My Dad’s family are from out there, concentrated in a small town called Woomelang in the heart of the Mallee. I was up there over Christmas a while back. A lot of the extended family were there, and presents were being handed out. My Uncle Alan and Auntie Mandy were presented with a huge, square gift that turned out to be suitcases. Mandy looked excited, Alan looked away.

“Now this means, dad,” my cousin Kirsten proclaimed, “that you have to actually use them.” I didn’t really know what she was talking about. Later on, in the car on the way home, I asked my own dad about it. “Your Uncle Alan,” he began, “hasn’t left the farm for more than a weekend, ever.”

Their family – and I guess mine too – have been in Woomelang for four generations. The farm that my Uncle Alan and his kids live on is where he and his brothers – including my dad – grew up. The house where they were raised still stands; weatherboard and corrugated iron overcome by weeds, rot and rust. The new house – clean brick veneer encircled by deep verandas – stands a short walk away. There Uncle Alan raised his own family, who, while doing the dishes, would glance up for a moment and find their family history staring at them through the window.
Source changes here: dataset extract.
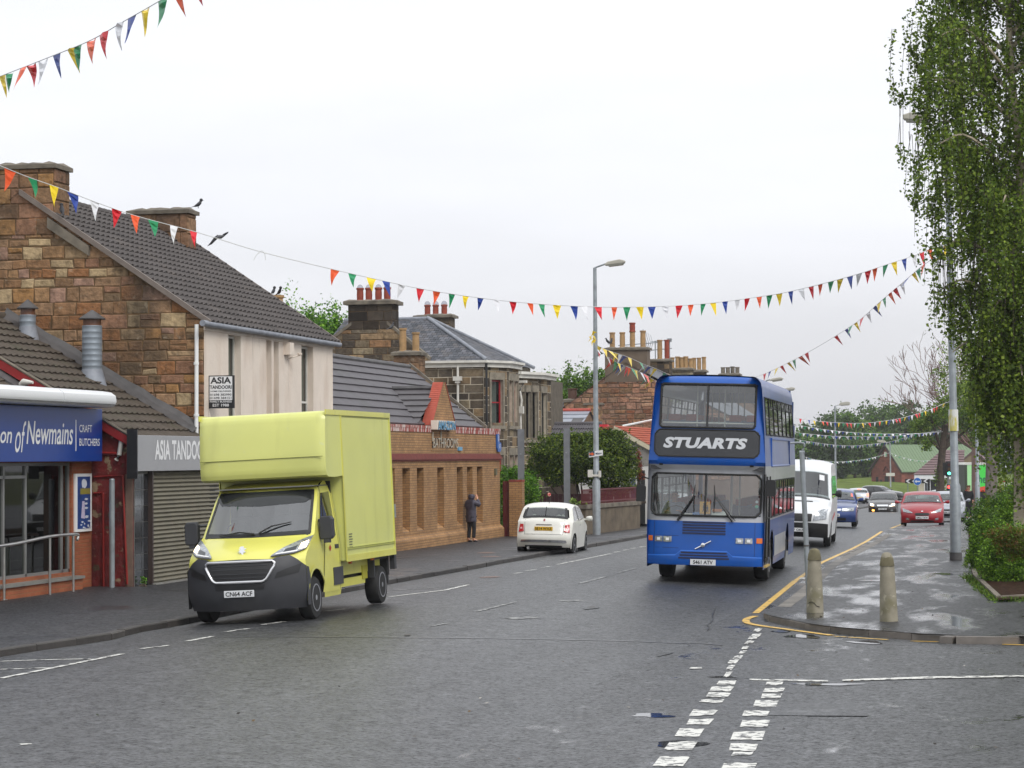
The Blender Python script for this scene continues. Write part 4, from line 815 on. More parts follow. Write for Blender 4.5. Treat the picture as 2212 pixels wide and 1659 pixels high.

As a kid I’d always liked him – he was always loud and funny, which is nearly always enough when you’re young – but now, as an adult, something else was emerging. Beneath the bluster, beneath the dusty Mallee dryness, he was so attached to that plot of land, those red dirt paddocks and empty dams and stunted Mallee Gums, that he couldn’t be away from it for more than two nights.

Tuesday, February 1, 2011

I Think I'm Going To Cry.

Sorry for the lack of posts, folks. I've had no internet other than phone internet (which is only marginally better than no internet) since before Australia Day, when some jackass with a jackhammer jacked his way through our connection. More coming soon. You have my word.